◆ Provided material ◆
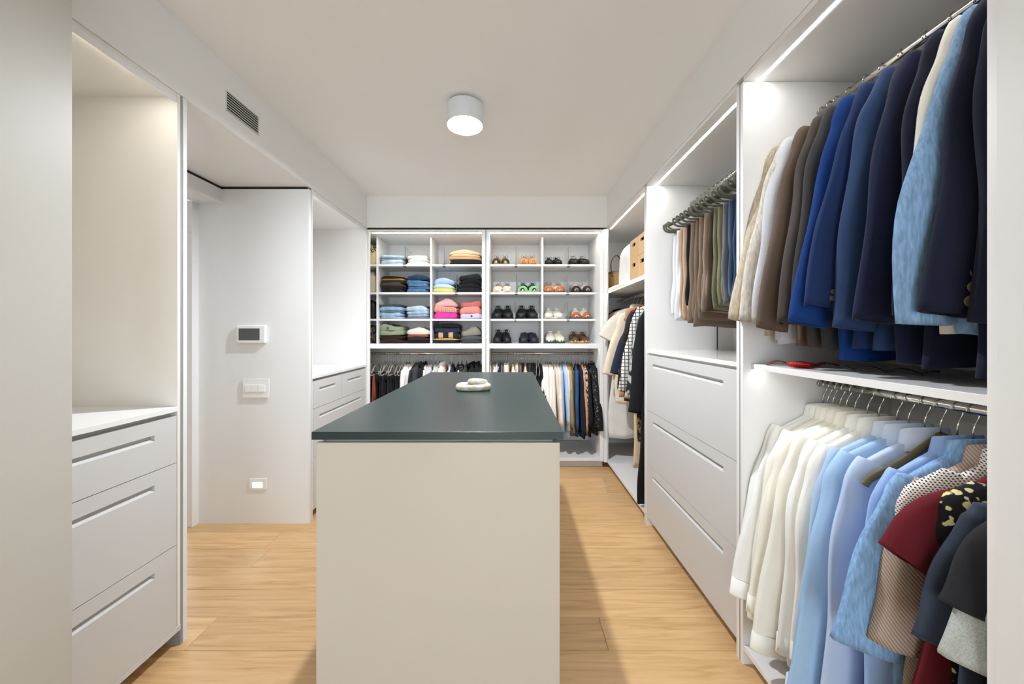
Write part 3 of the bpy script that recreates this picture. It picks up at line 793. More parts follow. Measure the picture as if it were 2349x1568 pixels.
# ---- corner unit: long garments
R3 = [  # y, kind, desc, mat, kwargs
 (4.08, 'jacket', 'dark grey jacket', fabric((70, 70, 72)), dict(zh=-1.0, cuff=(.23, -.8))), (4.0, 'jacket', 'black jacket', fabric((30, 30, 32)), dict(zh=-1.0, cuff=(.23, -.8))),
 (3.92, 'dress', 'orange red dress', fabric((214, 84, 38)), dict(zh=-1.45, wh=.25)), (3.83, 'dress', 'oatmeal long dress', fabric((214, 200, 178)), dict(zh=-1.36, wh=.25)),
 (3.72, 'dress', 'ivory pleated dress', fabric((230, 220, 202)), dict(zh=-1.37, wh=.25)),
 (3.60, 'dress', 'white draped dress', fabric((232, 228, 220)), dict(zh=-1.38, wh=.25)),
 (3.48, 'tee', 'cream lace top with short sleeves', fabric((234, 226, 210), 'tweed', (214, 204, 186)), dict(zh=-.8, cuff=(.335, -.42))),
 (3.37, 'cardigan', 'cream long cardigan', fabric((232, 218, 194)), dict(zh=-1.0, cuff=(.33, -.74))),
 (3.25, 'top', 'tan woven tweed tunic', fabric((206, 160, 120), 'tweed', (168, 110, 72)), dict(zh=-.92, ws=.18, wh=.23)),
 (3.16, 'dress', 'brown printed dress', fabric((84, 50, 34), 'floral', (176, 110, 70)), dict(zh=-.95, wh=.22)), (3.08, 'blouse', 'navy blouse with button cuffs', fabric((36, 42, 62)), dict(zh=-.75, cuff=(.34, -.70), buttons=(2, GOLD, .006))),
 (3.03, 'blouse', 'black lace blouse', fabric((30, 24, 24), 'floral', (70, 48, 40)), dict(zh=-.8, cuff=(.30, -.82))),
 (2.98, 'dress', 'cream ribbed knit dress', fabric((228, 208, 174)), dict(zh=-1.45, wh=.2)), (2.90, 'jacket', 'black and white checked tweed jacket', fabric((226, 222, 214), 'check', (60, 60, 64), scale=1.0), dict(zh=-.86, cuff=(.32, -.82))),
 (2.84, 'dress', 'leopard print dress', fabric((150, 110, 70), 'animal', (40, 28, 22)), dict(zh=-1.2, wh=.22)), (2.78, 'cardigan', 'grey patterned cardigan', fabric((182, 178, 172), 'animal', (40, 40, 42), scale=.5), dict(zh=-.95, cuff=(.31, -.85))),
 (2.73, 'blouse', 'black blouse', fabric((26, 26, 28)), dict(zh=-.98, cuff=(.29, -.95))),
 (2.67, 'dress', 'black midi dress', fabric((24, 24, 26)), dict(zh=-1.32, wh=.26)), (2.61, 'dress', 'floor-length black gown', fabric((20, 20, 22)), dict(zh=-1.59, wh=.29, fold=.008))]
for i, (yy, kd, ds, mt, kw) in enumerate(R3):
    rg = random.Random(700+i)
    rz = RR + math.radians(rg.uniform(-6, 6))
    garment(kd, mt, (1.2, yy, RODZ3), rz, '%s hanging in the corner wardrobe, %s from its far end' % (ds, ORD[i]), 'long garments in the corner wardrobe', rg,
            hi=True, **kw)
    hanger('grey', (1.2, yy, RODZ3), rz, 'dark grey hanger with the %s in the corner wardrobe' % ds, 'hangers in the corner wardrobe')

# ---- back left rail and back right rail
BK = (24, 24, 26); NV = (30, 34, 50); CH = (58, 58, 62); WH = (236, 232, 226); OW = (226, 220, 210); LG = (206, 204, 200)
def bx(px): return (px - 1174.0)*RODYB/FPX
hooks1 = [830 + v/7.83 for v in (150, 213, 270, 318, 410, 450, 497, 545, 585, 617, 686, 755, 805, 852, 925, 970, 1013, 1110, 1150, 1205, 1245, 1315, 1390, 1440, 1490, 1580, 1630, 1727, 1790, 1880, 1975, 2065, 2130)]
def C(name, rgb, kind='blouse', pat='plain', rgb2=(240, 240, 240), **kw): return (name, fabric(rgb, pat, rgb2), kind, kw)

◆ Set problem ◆
Reproduce every line above as written, skipping pictures.

◆ Exercise response ◆
Write part 3 of the bpy script that recreates this picture. It picks up at line 793. More parts follow. Measure the picture as if it were 2349x1568 pixels.
# ---- corner unit: long garments
R3 = [  # y, kind, desc, mat, kwargs
 (4.08, 'jacket', 'dark grey jacket', fabric((70, 70, 72)), dict(zh=-1.0, cuff=(.23, -.8))), (4.0, 'jacket', 'black jacket', fabric((30, 30, 32)), dict(zh=-1.0, cuff=(.23, -.8))),
 (3.92, 'dress', 'orange red dress', fabric((214, 84, 38)), dict(zh=-1.45, wh=.25)), (3.83, 'dress', 'oatmeal long dress', fabric((214, 200, 178)), dict(zh=-1.36, wh=.25)),
 (3.72, 'dress', 'ivory pleated dress', fabric((230, 220, 202)), dict(zh=-1.37, wh=.25)),
 (3.60, 'dress', 'white draped dress', fabric((232, 228, 220)), dict(zh=-1.38, wh=.25)),
 (3.48, 'tee', 'cream lace top with short sleeves', fabric((234, 226, 210), 'tweed', (214, 204, 186)), dict(zh=-.8, cuff=(.335, -.42))),
 (3.37, 'cardigan', 'cream long cardigan', fabric((232, 218, 194)), dict(zh=-1.0, cuff=(.33, -.74))),
 (3.25, 'top', 'tan woven tweed tunic', fabric((206, 160, 120), 'tweed', (168, 110, 72)), dict(zh=-.92, ws=.18, wh=.23)),
 (3.16, 'dress', 'brown printed dress', fabric((84, 50, 34), 'floral', (176, 110, 70)), dict(zh=-.95, wh=.22)), (3.08, 'blouse', 'navy blouse with button cuffs', fabric((36, 42, 62)), dict(zh=-.75, cuff=(.34, -.70), buttons=(2, GOLD, .006))),
 (3.03, 'blouse', 'black lace blouse', fabric((30, 24, 24), 'floral', (70, 48, 40)), dict(zh=-.8, cuff=(.30, -.82))),
 (2.98, 'dress', 'cream ribbed knit dress', fabric((228, 208, 174)), dict(zh=-1.45, wh=.2)), (2.90, 'jacket', 'black and white checked tweed jacket', fabric((226, 222, 214), 'check', (60, 60, 64), scale=1.0), dict(zh=-.86, cuff=(.32, -.82))),
 (2.84, 'dress', 'leopard print dress', fabric((150, 110, 70), 'animal', (40, 28, 22)), dict(zh=-1.2, wh=.22)), (2.78, 'cardigan', 'grey patterned cardigan', fabric((182, 178, 172), 'animal', (40, 40, 42), scale=.5), dict(zh=-.95, cuff=(.31, -.85))),
 (2.73, 'blouse', 'black blouse', fabric((26, 26, 28)), dict(zh=-.98, cuff=(.29, -.95))),
 (2.67, 'dress', 'black midi dress', fabric((24, 24, 26)), dict(zh=-1.32, wh=.26)), (2.61, 'dress', 'floor-length black gown', fabric((20, 20, 22)), dict(zh=-1.59, wh=.29, fold=.008))]
for i, (yy, kd, ds, mt, kw) in enumerate(R3):
    rg = random.Random(700+i)
    rz = RR + math.radians(rg.uniform(-6, 6))
    garment(kd, mt, (1.2, yy, RODZ3), rz, '%s hanging in the corner wardrobe, %s from its far end' % (ds, ORD[i]), 'long garments in the corner wardrobe', rg,
            hi=True, **kw)
    hanger('grey', (1.2, yy, RODZ3), rz, 'dark grey hanger with the %s in the corner wardrobe' % ds, 'hangers in the corner wardrobe')

# ---- back left rail and back right rail
BK = (24, 24, 26); NV = (30, 34, 50); CH = (58, 58, 62); WH = (236, 232, 226); OW = (226, 220, 210); LG = (206, 204, 200)
def bx(px): return (px - 1174.0)*RODYB/FPX
hooks1 = [830 + v/7.83 for v in (150, 213, 270, 318, 410, 450, 497, 545, 585, 617, 686, 755, 805, 852, 925, 970, 1013, 1110, 1150, 1205, 1245, 1315, 1390, 1440, 1490, 1580, 1630, 1727, 1790, 1880, 1975, 2065, 2130)]
def C(name, rgb, kind='blouse', pat='plain', rgb2=(240, 240, 240), **kw): return (name, fabric(rgb, pat, rgb2), kind, kw)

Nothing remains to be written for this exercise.